For her, football is her passion. But more importantly, she sees it as a tool for the emancipation of Afghan women. Everything she learned on the pitch — team spirit, determination, perseverance — has come in useful these past few days. She recalls her own childhood in Afghanistan, one she says was stolen by the Taliban.

“I was not able to go to school, I was not able to participate in any social activities,” she explains. “We wanted to kind of take revenge and say ‘football is the way that we want to take revenge from the Taliban and the Taliban is our enemy’. That was our strong statement.”

Since the first women’s teams started emerging about 15 years ago, football has grown rapidly in Afghanistan. But it all disappeared overnight when Kabul fell to the Taliban.

“We had around 3,000 to 4,000 women and girls who were registered in the football federation at different levels: grassroots, elite level, and semi-elite level. We had referees, coaches, female coaches,” Popal says.

‘Our pride has been taken from us’

“After the fall of Kabul, that was all gone. That’s sad,” she says, her voice cracking.

The players’ future is unknown at this point. They “might play football, but they will not play as players of Afghanistan, because they will not have a country nor a national team.”
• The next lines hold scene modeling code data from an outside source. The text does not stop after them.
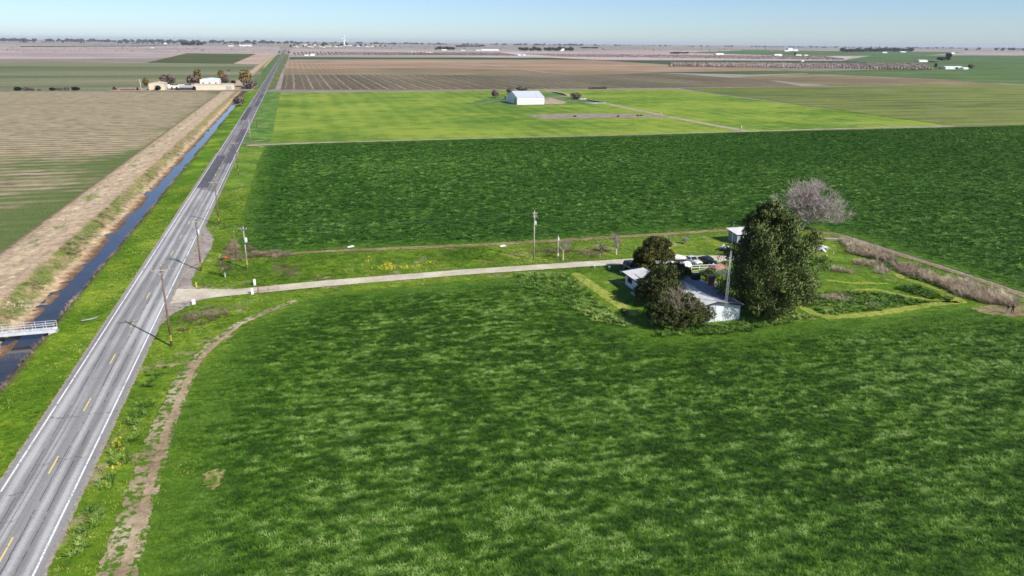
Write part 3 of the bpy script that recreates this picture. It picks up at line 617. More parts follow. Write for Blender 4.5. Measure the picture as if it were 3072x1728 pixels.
grow('verge_grass', PD([(-40.2, 40), (-40.2, 330), (-32.6, 330), (-32.6, 40)]), (-40.5, 60, -32.6, 330), 4, T_GRASS, 1.0, 'bright green grass between the road and the ditch', 'grass', z=lambda X, Y: ditch_z(X, Y), maxd=260)
STRIP = [(-20.2, 143), (60, 143.4), (60, 160.3), (43, 160.8), (4, 163), (-12, 160), (-18, 165), (-19.5, 150)]
grow('drive_grass', PD(STRIP), (-20, 143, 60, 165), 3.5, T_GRASS, 1.1, 'green grass growing between the driveway and the field margin', 'grass', thin=.12)
HOUSE_ZONE = PD([(58, 101), (71, 101), (71, 127), (58, 127)])
grow('yard_grass', minus(PD(YARD), HOUSE_ZONE, d_drive), bb(YARD), 2.6, T_GRASS, 1.0, 'patchy green grass of the farmhouse yard', 'grass', t0=.6)
Z2 = lambda l: [g(2350 + x * .3451, 520 + y * .3451) for x, y in l]
Z6 = lambda l: [g(560 + x * .1794, 660 + y * .1794) for x, y in l]
Z8r = lambda l: [g(1000 + x * .3688, 600 + y * .3688) for x, y in l]
# mown edging and weed beds right of the pine
MOWN = Z2([(160, 1165), (260, 1215), (400, 1255), (700, 1232), (1000, 1190), (1300, 1140), (1540, 1115), (1440, 1040), (1200, 960), (1020, 905), (960, 850), (930, 800)])
path_sheet('mown_grass', MOWN, [1.5, 1.8, 2.2, 2, 2, 1.8, 2.2, 1.8, 1.6, 1.4, 1.2, 1], .05, M_MOWN, .4)
path_sheet('mown_grass', Z2([(560, 1020), (800, 1010), (1000, 1055), (1300, 1110), (1500, 1120)]), 1.1, .05, M_MOWN, .4)
path_sheet('mown_grass', Z2([(380, 930), (600, 955), (900, 960)]), .9, .05, M_MOWN, .4)
path_sheet('mown_grass', [gd(1450, 690), gd(1520, 740), gd(1590, 790)], [2, 2.5, 2], .05, M_MOWN, .4)
BED = Z2([(200, 1100), (330, 1030), (520, 1030), (820, 1030), (1080, 1090), (1300, 1120), (1000, 1170), (700, 1210), (400, 1230), (260, 1190)])
grow('weed_bed', PD(BED), bb(BED), 3, T_WEED, .95, 'dark leafy weed bed inside the pale mown loop right of the pine', 'weeds', t0=.45)
BED2 = Z2([(960, 990), (1150, 985), (1400, 1060), (1470, 1110), (1250, 1090), (1050, 1040)])
grow('weed_bed', PD(BED2), bb(BED2), 5, T_WEED, 1.0, 'narrow weed bed at the right tip of the mown loop', 'weeds', t0=.5)
BED3 = Z2([(440, 610), (560, 650), (700, 740), (950, 850), (1260, 960), (1460, 1050), (1390, 960), (1000, 800), (600, 660)])
grow('weed_bed', PD(BED3), bb(BED3), 4, T_WEED, .9, 'dark weeds along the foot of the dry brush bank', 'weeds', t0=.35)
BED4 = [gd(1610, 842), gd(1700, 830), gd(1830, 812), gd(1990, 790), gd(2060, 798), gd(1900, 832), gd(1790, 846), gd(1660, 852)]
grow('weed_bed', PD(BED4), bb(BED4), 5, T_WEED, 1.2, 'tall green weeds between the house end wall and the wheat', 'weeds', t0=.62)
BED5 = [gd(1300, 690), gd(1420, 690), gd(1520, 770), gd(1590, 830), gd(1500, 812), gd(1400, 752), gd(1310, 720)]
grow('weed_bed', PD(BED5), bb(BED5), 3.2, T_WEED, 1.15, 'lush pale weeds where the wheat meets the front lawn', 'weeds', t0=.55)
BED6 = [tuple(g(*p)) for p in ((180, 1728), (258, 1607), (291, 1546), (319, 1470), (364, 1349), (404, 1270), (455, 1148), (498, 1103))]
grow('roadside_weeds', PA(BED6, 1.6), bb(BED6, 1), 4, T_WEED, .95, 'leafy weeds in a line between the road and the dirt track', 'weeds', thin=.42, t0=.5)
grow('track_thatch', PA(TRACK_L, [3.2, 3.0, 2.6, 2.4, 2.2, 2.0, 1.6, 1.4, 1.2, 1.1, .6]), bb(TRACK_L, 2), 5, T_THATCH, .55, 'dry thatch lying along the curved dirt track', 'thatch', thin=.5, t0=.62)
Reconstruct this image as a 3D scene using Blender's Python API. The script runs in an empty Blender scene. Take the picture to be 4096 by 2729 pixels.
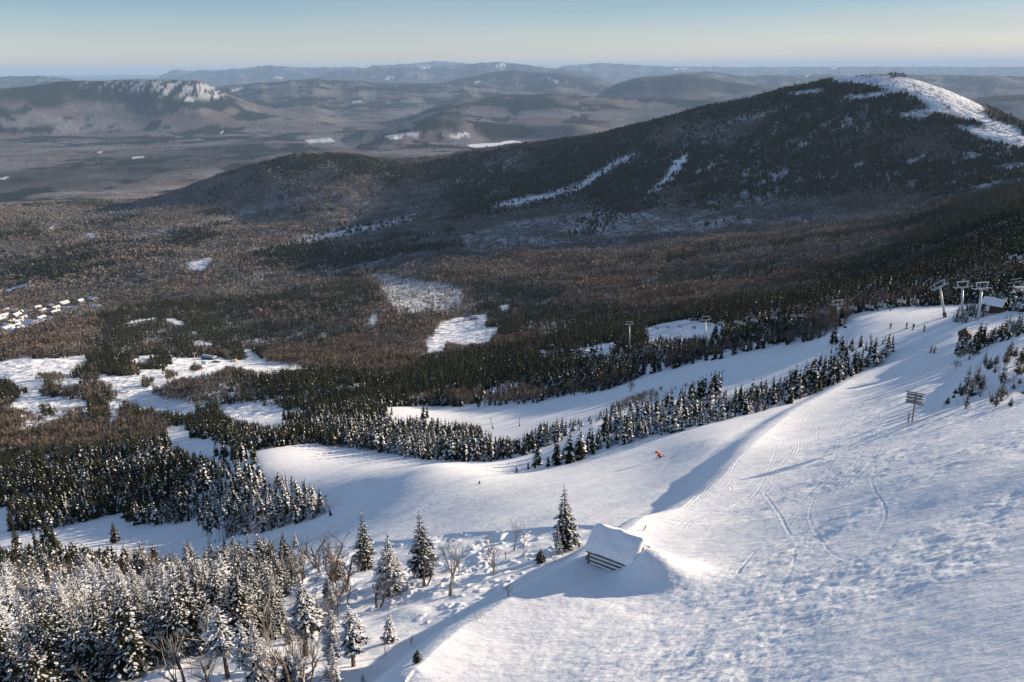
import bpy, bmesh, math, random, time
import numpy as np
from mathutils import Vector, Matrix
T0 = time.time()
rng = np.random.default_rng(7)
random.seed(7)
scene = bpy.context.scene
col = scene.collection

# ------------------------------------------------------------------ camera geometry
SC = 4096 / 2353.0                       # coordinates read off the photograph at 2353 px width
FPX = 3186 / SC
PITCH, ROLL = math.radians(18.75), math.radians(-0.52)
CX, CY = 2353 / 2, 1568 / 2
ZC = 0.0                                 # camera height is the datum (m); x right, y forward
VALLEY = ZC - 750.0


def rays(px, py):
    px = np.asarray(px, float); py = np.asarray(py, float)
    xc = (px - CX) / FPX; yc = (CY - py) / FPX
    c, s = math.cos(ROLL), math.sin(ROLL)
    x = xc * c - yc * s; y = xc * s + yc * c
    d = np.stack([x, math.cos(PITCH) + y * math.sin(PITCH), -math.sin(PITCH) + y * math.cos(PITCH)], -1)
    return d / np.linalg.norm(d, axis=-1, keepdims=True)


def project(x, y, z):
    z = z - ZC
    f = y * math.cos(PITCH) - z * math.sin(PITCH)
    u = y * math.sin(PITCH) + z * math.cos(PITCH)
    f = np.maximum(f, 1e-3)
    X, Y = x / f, u / f
    c, s = math.cos(ROLL), math.sin(ROLL)
    xc = X * c + Y * s; yc = -X * s + Y * c
    return CX + xc * FPX, CY - yc * FPX


# ------------------------------------------------------------------ noise
def _hash(ix, iy, seed):
    h = (ix.astype(np.int64) * 374761393 + iy.astype(np.int64) * 668265263 + seed * 1442695041) & 0xFFFFFFFF
    h = ((h ^ (h >> 13)) * 1274126177) & 0xFFFFFFFF
    return ((h ^ (h >> 16)) & 0xFFFF) / 65535.0


def vnoise(x, y, seed=0):
    ix = np.floor(x); iy = np.floor(y)
    fx = x - ix; fy = y - iy
    fx = fx * fx * fx * (fx * (fx * 6 - 15) + 10); fy = fy * fy * fy * (fy * (fy * 6 - 15) + 10)
    a = _hash(ix, iy, seed); b = _hash(ix + 1, iy, seed)
    c = _hash(ix, iy + 1, seed); d = _hash(ix + 1, iy + 1, seed)
    return (a + (b - a) * fx) * (1 - fy) + (c + (d - c) * fx) * fy


def fbm(x, y, octv=4, seed=0, gain=0.5):
    s = 0; a = 1; n = 0
    for k in range(octv):
        ca, sa = math.cos(k * 1.1 + 0.4), math.sin(k * 1.1 + 0.4)
        s = s + a * vnoise((x * ca - y * sa) * 2 ** k + 17.3 * k, (x * sa + y * ca) * 2 ** k - 9.1 * k, seed + k)
        n += a; a *= gain
    return s / n


def smooth(a, b, x):
    t = np.clip((x - a) / (b - a), 0, 1)
    return t * t * (3 - 2 * t)


# ------------------------------------------------------------------ terrain control points (photo x, photo y, metres along the ray)
SDIR = np.array([math.cos(math.radians(25)), math.sin(math.radians(25))])    # towards the sun, on the ground
TDIR = np.array([-SDIR[1], SDIR[0]])
CP = [(0,1568,75),(300,1568,62),(575,1568,52),(760,1568,47),(0,1400,118),(300,1400,108),(300,1310,168),(511,1246,212),(130,1230,262),(0,1240,275),
 (575,1400,80),(700,1450,64),(800,1350,78),(1000,1320,72),(1000,1200,108),(800,1200,138),(600,1230,180),(1200,1300,65),(1250,1200,84),(1300,1258,66),(1365,1292,59),
 (1100,1100,135),(1300,1100,118),(1500,1100,100),(1650,1000,118),(1522,1045,122),(1000,1070,165),(850,1100,185),(760,1190,165),
 (600,1060,255),(740,1040,268),(960,1065,215),(1180,1085,158),(1100,1060,190),(1370,975,200),(1500,930,232),(1660,870,262),(1250,1040,180),
 (1800,880,200),(1700,960,150),(2000,820,208),(2090,800,213),
 (900,945,370),(1100,940,370),(1300,915,340),(1500,870,315),(1700,820,292),(1870,785,277),(1950,735,272),(2170,705,283),(2250,700,288),
 (2090,755,240),(2297,712,243),(2340,692,262),(2353,740,205),(2353,800,155),(2150,790,195),
 (2353,650,330),(2353,560,520),(2353,490,720),(2000,640,650),(2100,600,650),(2200,560,660),(2300,500,700),(2450,470,700),
 (1800,700,520),(1600,720,560),(1500,760,540),(1320,805,520),(1200,850,480),(1000,880,520),(1000,940,400),(1550,745,580),
 (700,870,600),(500,880,640),(520,945,540),(640,950,480),(400,960,560),(400,1000,430),(450,1040,330),(150,1000,560),(0,960,640),(0,1050,480),(0,1130,370),(150,1150,310),(300,1100,330),
 (280,870,760),(100,880,800),(0,870,900),(480,835,930),(620,845,800),(200,840,950),(800,850,700),(0,830,1050),(1070,740,1100),(985,810,800),(1150,735,1050),
 (600,780,1150),(400,740,1400),(800,700,1350),(300,760,1300),(0,760,1500),(130,700,2000),(0,720,1900),(300,680,2000),(600,650,1900),(900,660,1700),(1000,650,1600),(1200,660,1400),(1500,660,1150),(1700,640,1100),(1900,610,1050),
 (460,610,2200),(200,620,2500),(0,600,2900),(700,560,2500),(1000,540,2300),(1300,560,2000),(1600,560,1750),(1900,540,1500),(2100,520,1400),(2200,470,1450),(2353,430,1550),
 (300,500,3450),(0,500,3700),(600,480,3250),(900,450,3150),(1100,430,3000),(1300,450,2650),(1600,430,2450),(1900,430,2250),(2150,400,2250),(2353,350,2300),
 (1500,350,2950),(1700,300,2800),(1900,250,2750),(1900,330,2500),(2100,300,2450),(2250,300,2500)]
RIDGE = [(300,470,4300),(400,440,4300),(450,420,4250),(560,385,4150),(690,353,4000),(800,350,4000),(900,366,3950),(1000,366,3900),(1100,350,3800),(1200,335,3700),(1300,320,3600),(1450,285,3400),(1600,245,3250),
 (1800,205,3100),(1940,174,3000),(2080,177,2950),(2200,220,2850),(2300,270,2750),(2353,285,2700),(2480,345,2650),(2620,400,2600)]


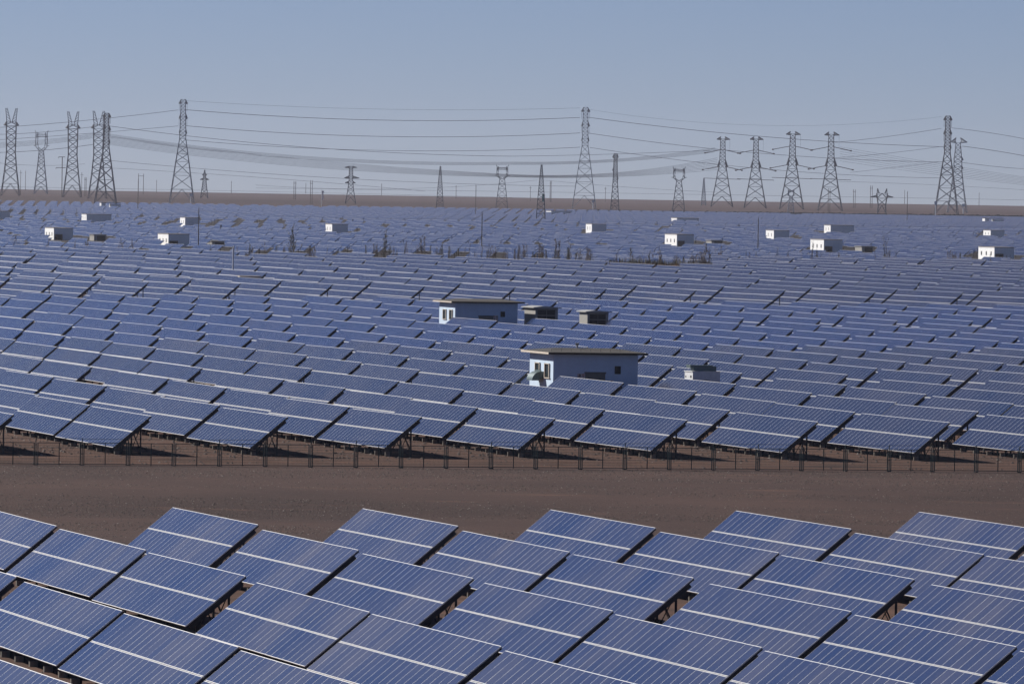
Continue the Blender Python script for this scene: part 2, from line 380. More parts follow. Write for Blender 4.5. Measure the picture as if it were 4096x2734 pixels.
# ------------------------------------------------------------------ ground
ys=[150,200,230,250]+list(range(260,620,4))+list(range(620,1000,20))+list(range(1000,7000,125))+[7000,7500,8000,9000,10000,12000,15000,20000,30000,60000,150000]
m=MB(); xs0=[-1,-.6,-.35]+[i/20. for i in range(-6,7)]+[.35,.6,1]
V=[];Fc=[]
for y in ys:
    wdt=max(400.,y*.9)
    for s in xs0:
        x=s*wdt; z=ground(x,y)
        t_=-(x*D1[0]+y*D1[1])
        if 250<t_<560 and abs(s)<.4: z+=random.gauss(0,.02)
        V.append((x,y,z-.0))
nx=len(xs0)
for j in range(len(ys)-1):
    for i in range(nx-1): Fc.append((j*nx+i,j*nx+i+1,(j+1)*nx+i+1,(j+1)*nx+i))
me=bpy.data.meshes.new('desert_ground'); me.from_pydata(V,[],Fc); me.materials.append(GROUND)
for p in me.polygons: p.use_smooth=True
tag(obj('desert_ground',me),kind='structure')
# gravel stones as real geometry (service strip, soil by the fence, between the near tables)
def scatter_stones(name,n,t0,t1,smin,smax,mat,xf=.075,pw=2.2,seed=1):
    rs=np.random.RandomState(seed)
    Y=rs.uniform(t0-60,t1+60,n*2); X=rs.uniform(-1,1,n*2)*(Y*xf)
    T=-(X*D1[0]+Y*D1[1]); k=(T>t0)&(T<t1); X=X[k][:n];Y=Y[k][:n];n=len(X)
    S=smin+(smax-smin)*rs.rand(n)**pw
    base=np.array([(1,0,0),(0,1,0),(-1,0,0),(0,-1,0),(0,0,.8)],float)
    ang=rs.rand(n)*6.28; ca,sa=np.cos(ang),np.sin(ang)
    vs=np.empty((n,5,3))
    jit=1+.5*(rs.rand(n,5,3)-.5)
    b=base[None]*jit
    vs[:,:,0]=(b[:,:,0]*ca[:,None]-b[:,:,1]*sa[:,None])*S[:,None]+X[:,None]
    vs[:,:,1]=(b[:,:,0]*sa[:,None]+b[:,:,1]*ca[:,None])*S[:,None]+Y[:,None]
    Z=np.array([ground(a,c) for a,c in zip(X,Y)])
    vs[:,:,2]=b[:,:,2]*S[:,None]+Z[:,None]
    f=np.array([(0,1,4),(1,2,4),(2,3,4),(3,0,4)])[None]+(np.arange(n)*5)[:,None,None]
    me=bpy.data.meshes.new(name); me.vertices.add(n*5); me.vertices.foreach_set('co',vs.ravel())
    me.loops.add(n*12); me.loops.foreach_set('vertex_index',f.ravel().astype(np.int32))
    me.polygons.add(n*4); me.polygons.foreach_set('loop_start',(np.arange(n*4)*3).astype(np.int32)); me.polygons.foreach_set('loop_total',np.full(n*4,3,dtype=np.int32))
    me.update(); me.validate(); me.materials.append(mat); return obj(name,me)
ms,nt,b=newmat('gravel_stone'); g_=N(nt,'ShaderNodeNewGeometry')
nt.links.new(ramp(nt,g_.outputs['Random Per Island'],[(0,(.018,.016,.018)),(.5,(.070,.045,.040)),(.93,(.11,.085,.075)),(1,(.22,.19,.17))]),b.inputs['Base Color']); b.inputs['Roughness'].default_value=.9
tag(scatter_stones('gravel',80000,372,472,.02,.07,ms,seed=2),'loose grey and brown gravel spread over the bare service strip','gravel',None,'stuff')
tag(scatter_stones('soil_clods',16000,474.5,560,.02,.16,ms,seed=5,pw=4),'clods and pebbles on the turned soil behind the wire fence','soil clods',None,'stuff')
tag(scatter_stones('pebbles',7000,240,372,.015,.08,ms,seed=8),'pebbles on the brown soil between the foreground solar tables','pebbles',None,'stuff')
# low mounds of turned soil behind the fence
def mound_strip(name,tA,tB,amp,seed,res=.45):
    rs=random.Random(seed); pa=[(rs.uniform(.25,1.6),rs.uniform(0,6.28),rs.uniform(0,6.28)) for _ in range(14)]
    p0=75.;p1=212.;nu=int((p1-p0)/.6);nv=int((tB-tA)/res)
    V=[];F=[]
    for j in range(nv+1):
        t_=tA+(tB-tA)*j/nv; e=math.sin(math.pi*j/nv)
        for i in range(nu+1):
            p_=p0+(p1-p0)*i/nu; h=0
            for k,a1,a2 in pa: h+=math.sin(p_*k*.8+a1)*math.sin(t_*k*1.6+a2)
            x,y=world(t_,p_); V.append((x,y,max(-.05,.02+amp*(.35+h/7.))*e-(.03 if e<.05 else 0)+ground(x,y)))
    for j in range(nv):
        for i in range(nu): a=j*(nu+1)+i; F.append((a,a+1,a+nu+2,a+nu+1))
    me=bpy.data.meshes.new(name); me.from_pydata(V,[],F); me.materials.append(GROUND)
    for p in me.polygons: p.use_smooth=True
    return obj(name,me)
tag(mound_strip('turned_soil',474.6,489.,.13,3),kind='structure')
# ------------------------------------------------------------------ wire fence in front
FG=plain('fence_paint',(.012,.03,.034),.45,.2,.2)
f0=np.array([-30.436817,481.010743]); fd=np.array([2.919627,.723111])
fl=math.hypot(*fd); fa=math.atan2(fd[1],fd[0])
fx,fy=f0-fd*1
fence=empty('wire_fence',(fx,fy,0),fa); tag(fence,'dark green welded wire fence with double posts along the gravel strip','fence')
m=MB(); m.bar((0,0,-.1),(0,0,1.62),.028); m.bar((0,0,1.6),(0,-.12,1.74),.02); m.bar((-.085,0,0),(-.085,0,1.45),.014); m.bar((.085,0,0),(.085,0,1.45),.014); m.bar((-.085,0,.75),(.085,0,.75),.02); m.bar((-.05,0,1.3),(.05,0,1.3),.02)
m.cyl(0,0,-.1,.05,.16,8)
PM=m.mesh('fence_post',[FG])
m=MB(); a,b_=.10,fl-.10
for z in (.08,1.44): m.bar((a,0,z),(b_,0,z),.021)
m.bar((fl/2,0,.02),(fl/2,0,1.46),.024)
for x in (a+.03,b_-.03): m.bar((x,0,.05),(x,0,1.44),.018)
k=a+.1
while k<b_-.05: m.bar((k,0,.08),(k,0,1.44),.0042); k+=.085
for z in [.08+.17*i for i in range(1,8)]: m.bar((a,0,z),(b_,0,z),.0045)
FM=m.mesh('fence_panel',[FG])
m=MB(); m.bar((0,0,0),(fl,0,0),.011); WM=m.mesh('top_wire',[FG])
for i in range(26):
    o=obj('fence_post',PM,fence,(i*fl,0,0)); o.rotation_euler=(random.gauss(0,.006),random.gauss(0,.01),0)
    if i<25: 
        obj('fence_panel',FM,fence,(i*fl,0,random.gauss(0,.008))); obj('top_wire',WM,fence,(i*fl,-.12,1.7+random.gauss(0,.015)))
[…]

The Taliban “have changed the flag of Afghanistan, the flag we felt proud to see and play for. Our pride has been taken from us,” she said.

With US troops set to leave on August 31, Popal, whose parents also live in Denmark, fears her native country will be abandoned and forgotten.

“Once again, people will live in a dark time. And whatever humanitarian crisis and crime happens in Afghanistan, nobody will be able to report about it.”

Especially, she says, since the Taliban have become better at speaking to the international media.

But she will continue to use her own voice.

“As human beings, stand together with me and fight, and be the voice for every woman of Afghanistan,” she pleaded. “For every woman who is left in the country, every woman who feels betrayed and abandoned.”